Video star stays at home

Ed Brown/Twitter

THE PUIGDEMONT AFFAIR: The ex-Catalan President said he had been ‘sacrificed’ by his own.

FUGITIVE MP’s from the Catalan parliament, who fled to Brussels with Carles Puigdemont after he declared independence, fell on their swords and renounced their seats.

In keeping with the way that Spain’s elections are organised, Esquerra Republicana (ERC) and two Junts per Catalunya (JxC) seats will be occupied by the next names down on the closed voting lists.

This exercise in self-sacrifice gives pro-independence parties JxC, ERC and CUP the overall majority they need to install Puigdemont as president.

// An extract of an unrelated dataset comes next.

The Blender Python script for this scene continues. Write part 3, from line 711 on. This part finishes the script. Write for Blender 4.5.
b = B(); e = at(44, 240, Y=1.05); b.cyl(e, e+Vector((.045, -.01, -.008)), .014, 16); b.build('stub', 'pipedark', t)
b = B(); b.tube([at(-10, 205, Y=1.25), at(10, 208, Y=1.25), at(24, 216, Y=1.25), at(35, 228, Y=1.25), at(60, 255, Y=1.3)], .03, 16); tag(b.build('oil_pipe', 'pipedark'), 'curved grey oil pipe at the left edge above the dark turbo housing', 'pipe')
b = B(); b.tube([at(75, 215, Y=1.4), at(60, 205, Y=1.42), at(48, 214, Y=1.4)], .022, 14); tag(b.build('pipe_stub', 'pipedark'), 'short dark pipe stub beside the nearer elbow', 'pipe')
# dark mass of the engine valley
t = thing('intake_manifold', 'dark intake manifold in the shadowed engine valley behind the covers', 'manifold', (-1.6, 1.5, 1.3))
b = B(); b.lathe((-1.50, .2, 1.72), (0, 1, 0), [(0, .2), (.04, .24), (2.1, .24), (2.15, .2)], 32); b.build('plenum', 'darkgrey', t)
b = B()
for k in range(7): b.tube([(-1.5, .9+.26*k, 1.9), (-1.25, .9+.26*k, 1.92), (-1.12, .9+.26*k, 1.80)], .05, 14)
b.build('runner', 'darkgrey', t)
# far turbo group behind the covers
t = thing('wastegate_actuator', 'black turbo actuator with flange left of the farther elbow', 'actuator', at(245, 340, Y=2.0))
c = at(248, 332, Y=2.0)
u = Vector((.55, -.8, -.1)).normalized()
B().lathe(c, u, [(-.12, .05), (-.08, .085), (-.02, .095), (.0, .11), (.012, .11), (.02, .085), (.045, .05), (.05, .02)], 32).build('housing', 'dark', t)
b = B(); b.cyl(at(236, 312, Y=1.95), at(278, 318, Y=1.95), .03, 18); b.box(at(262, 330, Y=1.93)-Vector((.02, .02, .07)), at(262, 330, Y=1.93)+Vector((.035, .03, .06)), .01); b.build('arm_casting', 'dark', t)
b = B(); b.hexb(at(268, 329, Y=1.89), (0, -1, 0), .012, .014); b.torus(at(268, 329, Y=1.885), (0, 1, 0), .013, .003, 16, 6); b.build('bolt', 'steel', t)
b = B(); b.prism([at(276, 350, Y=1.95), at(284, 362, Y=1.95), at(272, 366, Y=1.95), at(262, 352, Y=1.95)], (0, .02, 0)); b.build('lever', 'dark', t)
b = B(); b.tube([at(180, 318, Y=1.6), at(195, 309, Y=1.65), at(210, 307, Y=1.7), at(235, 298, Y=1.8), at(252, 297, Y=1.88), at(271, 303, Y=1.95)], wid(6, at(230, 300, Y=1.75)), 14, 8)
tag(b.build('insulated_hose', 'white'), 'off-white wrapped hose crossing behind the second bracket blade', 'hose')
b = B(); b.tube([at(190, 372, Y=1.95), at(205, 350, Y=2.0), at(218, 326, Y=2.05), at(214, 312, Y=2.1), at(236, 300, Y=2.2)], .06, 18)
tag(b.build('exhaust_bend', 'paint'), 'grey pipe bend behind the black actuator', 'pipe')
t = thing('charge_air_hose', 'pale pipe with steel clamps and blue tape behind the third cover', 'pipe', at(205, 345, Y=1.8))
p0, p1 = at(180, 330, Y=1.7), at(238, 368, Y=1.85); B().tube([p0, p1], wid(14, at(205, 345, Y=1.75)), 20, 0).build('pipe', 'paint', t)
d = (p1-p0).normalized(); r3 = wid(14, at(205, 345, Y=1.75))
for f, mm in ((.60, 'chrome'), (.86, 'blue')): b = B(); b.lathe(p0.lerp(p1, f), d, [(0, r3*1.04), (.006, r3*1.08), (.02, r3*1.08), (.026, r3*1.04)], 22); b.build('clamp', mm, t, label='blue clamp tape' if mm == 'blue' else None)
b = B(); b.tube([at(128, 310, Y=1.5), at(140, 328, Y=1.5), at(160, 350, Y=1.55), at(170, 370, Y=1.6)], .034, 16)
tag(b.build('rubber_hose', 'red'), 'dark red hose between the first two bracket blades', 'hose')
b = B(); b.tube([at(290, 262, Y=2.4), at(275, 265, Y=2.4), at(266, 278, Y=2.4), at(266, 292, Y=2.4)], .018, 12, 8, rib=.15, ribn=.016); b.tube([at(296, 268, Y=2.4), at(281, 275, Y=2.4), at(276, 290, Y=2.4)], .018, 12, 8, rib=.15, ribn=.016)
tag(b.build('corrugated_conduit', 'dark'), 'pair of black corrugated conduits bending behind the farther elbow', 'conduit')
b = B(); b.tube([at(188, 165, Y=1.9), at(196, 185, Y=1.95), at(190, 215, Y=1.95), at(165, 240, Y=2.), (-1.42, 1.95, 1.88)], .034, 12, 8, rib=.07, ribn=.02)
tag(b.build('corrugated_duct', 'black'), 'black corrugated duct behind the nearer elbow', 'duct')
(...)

Trouble is, the Catalan Speaker called off the first investiture debate because Madrid and the Constitutional Tribunal stepped in to prevent Puigdemont from indulging in the political equivalent of internet dating and accepting the job via videolink from Belgium.

“He refused to propose an alternative candidate”, Roger Torrent said. Carles Puigdemont was the legitimate candidate with an overall majority.

“The president of the Generalitat will be chosen by the MPs in this Chamber, not a Tribunal or a minister 600-kilometres away,” Roger Torrent said.

Meanwhile, according to the national daily El Mundo, Puigdemont’s text messages the same day to Toni Comin – a former ERC counsellor now in Brussels – proclaimed that the independence process was finished.

He had been “sacrificed by our own,” he said, and insinuated that someone else would have to take his place.

The former president’s Twitter account meanwhile spewed out the same old fighting slogans, but that’s the usual routine for Puigdemont who all along the way has so often failed to say what he means or mean what he says.

Spokesman puts a spoke in

IÑIGO MENDEZ DE VIGO, minister of Education, Culture and Sport is also spokesman for the central government in Madrid.

Recently he apologised to the people ‘who felt ill-treated’ during the police charges of October 1 as Catalans were prevented from voting in the unauthorised independence referendum.

But at least no-one was seriously injured, Mendez de Vigo said, “Just one person who lost an eye after being hit by a rubber bullet.”

So that’s okay then. What a relief, just one eye lost. But for someone who is a spokesman, he doesn’t exactly have the gift of the gab.

The dissembler

“DON’T let’s get into that,” said Mariano Rajoy when asked what he intended to do to balance the wage gap between men and women in Spain.

A surprising answer when you bear in mind that on average a woman in Spain earns 85.1 per cent less than a male doing the same job, it would have been interesting to hear his views.

Instead he explained that it was not within his remit to interfere with employers’ decisions or policies.

Surprising, really, that he didn’t trot out his usual solution of announcing with self-righteous aplomb that he was putting the matter in the hands of the courts, and that justice would take its course.